People v. Dais, 19 N.Y.3d 337 (2012)
In resentencing proceedings under the Drug Law Reform Act of 2009 (DLRA), both the prosecution and the defendant can litigate de novo whether the defendant’s prior felony conviction was for a violent felony, regardless of prior predicate felony adjudications.
Summary
These consolidated appeals address whether, in a resentencing proceeding under the 2009 Drug Law Reform Act, the prosecution can introduce a new predicate felony statement alleging a prior violent felony (People v. Dais), or whether the defendant can challenge the nonviolent designation of a prior felony (People v. Stanley). The New York Court of Appeals held that a de novo review of whether a defendant’s prior felony was violent or nonviolent is proper in a 2009 DLRA resentencing proceeding. This ruling ensures that resentencing reflects the distinction between violent and non-violent offenders as intended by the DLRA.
Facts
In People v. Dais, Dais was originally sentenced as a second felony offender based on a prior nonviolent drug offense. He later sought resentencing under the 2009 DLRA. The prosecution then sought to introduce a prior violent felony (robbery) to enhance his sentence. In People v. Stanley, Stanley was originally sentenced as a second felony offender. He later sought resentencing and tried to challenge the classification of a prior Florida robbery conviction as equivalent to a New York violent felony.
Procedural History
In Dais, the Supreme Court allowed the prosecution to file the new predicate felony statement, and the Appellate Division affirmed. In Stanley, the Supreme Court resentenced Stanley as a second felony offender with a prior violent felony. The Appellate Division affirmed, holding that Stanley was not entitled to a de novo determination of his predicate felony status. The New York Court of Appeals consolidated the appeals.
Issue(s)
- Whether, in a resentencing proceeding under the 2009 DLRA, the prosecution can introduce a new predicate felony statement to demonstrate that the defendant has a prior violent felony conviction, despite the defendant previously being adjudicated a second felony offender based on a nonviolent felony.
- Whether, in a resentencing proceeding under the 2009 DLRA, the defendant can challenge whether a prior felony conviction was for a nonviolent felony, even if it was not challenged in the original sentencing.
Holding
- Yes, because the 2009 DLRA directs resentencing courts to resentence eligible individuals in accordance with Penal Law § 70.70, which distinguishes between violent and nonviolent prior felonies.

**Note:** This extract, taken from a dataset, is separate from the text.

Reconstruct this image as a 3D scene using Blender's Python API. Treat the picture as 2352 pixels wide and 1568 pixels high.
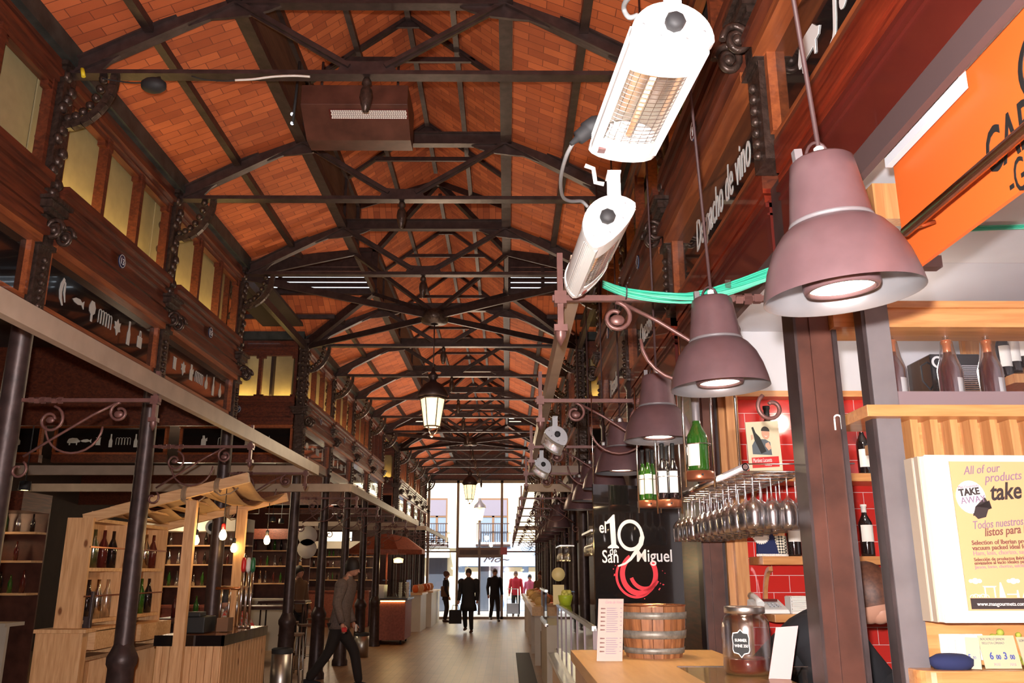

- Yes, because the ameliorative purpose of the 2009 DLRA is to ensure that second felony drug offenders with prior nonviolent felonies receive potentially more lenient sentences than those who have a history of violent felonies.
Court’s Reasoning
The Court of Appeals reasoned that the 2009 DLRA, in conjunction with Penal Law § 70.70, requires a distinction between second felony drug offenders with prior violent felonies and those with prior nonviolent felonies. The court emphasized CPL 400.21(2), which mandates that the prosecution file a predicate felony statement indicating whether a prior felony conviction was violent when such information is available. The court noted that prior to the 2004 DLRA, there was no distinction made regarding the violent nature of the predicate felony, which incentivized a de novo review in resentencing proceedings. As the Court stated, “[w]hen information available to the court or to the people prior to sentencing for a felony indicates that the defendant may have previously been subjected to a predicate felony conviction . . . a statement must be filed by the prosecutor…setting forth…whether the predicate felony conviction was a violent felony”. Regarding Stanley, the Court held that he should have the opportunity to argue that his prior Florida convictions would not be considered violent felonies in New York for the purpose of resentencing. However, Stanley could not relitigate his basic predicate felony status.